When Marcuse describes the brand of existentialism from advocates of the Third Reich, he emphasizes two components of it. One is the sense that the nation and the Aryan race are in constant existential danger, that their enemies are always trying to destroy them and are in danger of suceeding. This constant state of fear had the practical political value of allowing the Nazi dictatorship to rally the public in the us-against-them tribal feeling of a group in danger from without. Heidegger's existentialism up until his Sein und Zeit [Being and Time] had attempted to get beyond the limits of classical German idealist philosophy, which considered the human subject primarily in terms of his rational capabilities (Decartes’ "I think, therefore I am"), by aiming at "regaining the full concretion of the historical subject in opposition to the abstract 'logical' subject of rational idealism." But the existentialism of the Third Reich subsumed the existence of the individual in the race, made the individual completely subservient to the needs of the Race and the Nation as interpreted by the Führer who headed the state:

A total activation, concretization, and politicization of all dimensions of existence is demanded. The autonomy of thought and the objectivity and neutrality of science are repudiated as heresy or even as a political falsification on the part of liberalism. "We are active, enterprising beings and incur guilt if we deny this our essence: guilt by neutrality and tolerance" [quote from Alfred Bäumler].
The jurist Ernst Forsthoff (1902-1974) defended the Nazi Führerprinzip (leadership principle) this way:

Die Führergewalt ist umfassend und total; sie vereinigt in sich alle Mittel der politischen Gestaltung; sie erstreckt sich auf alle Sachgebiete des völkischen Lebens; sie erfasst alle Volksgenossen, die dem Führer zu Treue und Gehorsam verpflichtet sind.

[The authority of the Führer is comprehensive and total; it unites in itself all means of political formations; it extends to all specialized fields of the life of the people; it includes all those related to the people [i.e., those considered ethnic Germans], who are obligated to provide the Führer their loyalty and obedience.]
The other major component of Nazi existentialism is the emphasis on taking a side as being in itself more important than decided what side rationally makes sense. Bäumler again:

Action does not mean 'deciding in favor of' ..., for that presupposes that one knows in favor of what one is deciding; rather, action means 'setting off in a direction', 'taking sides', by virtue of a mandate of destiny, by virtue of 'one's own right'. ... It is really secondary [inferior] to decide in favor of something that I have come to know.
The Nazi brand of existentialism therefore rejects the heritiage of philosophical liberalism in two critical ways.

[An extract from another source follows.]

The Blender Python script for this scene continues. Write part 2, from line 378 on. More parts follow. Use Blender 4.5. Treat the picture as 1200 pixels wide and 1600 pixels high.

One it rejects the concepts of Reason and the possibility of objective knowledge. The other is that it erases the essential value of the individual and his rights, it denies the necessity for society to be independent of the State, and also denies that distinct groups within society have conflicting interests. In the latter case, National Socialist ideology was particularly intent on denying the existence of class conflict within the Aryan race and the German nation. And the embodying of the collective into the will of the Führer was about as far removed as it could be from liberal notions of a social contract, the need for representative institutions, limited government, and the separation of powers.